While that process continues, the buyer will do limited due diligence on the seller, including a deep dive into the seller’s business, financials, employees, and regulatory issues. Once the preliminary due diligence is complete and the LOI is executed, the parties move forward with the purchase agreement, which includes what's known as representations and warranties and a tax analysis of how the parties will complete the transaction. Once the purchase agreement is complete, the parties move into closing, meaning that the buyer has lined up their financing and the seller has received all the third-party consents needed to complete the transaction.
It’s important to remember during the M&A process that disclosures are a seller’s friend. For example, if the buyer wants to know precisely how many employees the company has or how many lawsuits there have been, they’re entitled to that information. The seller will be much better off making full disclosures in these cases.
2023 M&A trends
Many deals are structured with payments post-closing, such as earnouts, where the seller is entitled to additional compensation if the business hits specific targets after closing. Earnouts can be a great compromise when a buyer wants to pay a lower amount for an entity, and we're seeing earnouts grow in popularity as money gets tighter.
While stock sales used to be more beneficial to the seller than asset sales, there are many instances now where doing an asset deal could be favorable from a tax perspective due to changes in tax law, particularly the limitation on the deduction of state and local taxes (a.k.a. SALT cap).
Post transaction, we're seeing a trend of companies extending announcements by 20 to 30 days so the seller can communicate their messaging before their audience sees it from other sources. Building your messaging to employees, clients, and vendors is essential.
Assembling the right M&A deal team
During the M&A process, clients often get so enamored with their business transactions that they lose sight of their primary role: running their business. The phrase "it takes a village" is very apt in the field of M&As, and sellers need to have the right advisors (a.k.a. the “deal team”) by their side to help prepare for and execute a transaction. While many sellers might not understand terms used throughout the transaction or know the various types of agreements, the right deal team can help clarify these points, answer any questions the seller or buyer may have, and make sure both the buyer's and seller's expectations are in order.

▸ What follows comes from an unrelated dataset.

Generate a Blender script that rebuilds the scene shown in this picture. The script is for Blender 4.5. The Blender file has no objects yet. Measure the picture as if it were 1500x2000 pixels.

The deal team consists of three primary disciplines: an investment banker, an accountant, and a lawyer, with various elements within each field. When working with the right deal team, each partner can help educate the seller regarding what seems normal, explain how the deal will affect the seller's bottom line, and walk them through financial ramifications as the sale progresses. It's imperative to work with advisors experienced in the M&A field who have seen numerous transactions and can alert the seller to anything that seems abnormal.
M&A transactions can be emotional for middle-market business owners and involve a significant financial commitment from the seller without a guarantee that the deal will close. Whether walking away from the business or staying engaged, with proper planning and the right advisors, you can feel good that you’ve met the expectations set out at the beginning of your journey.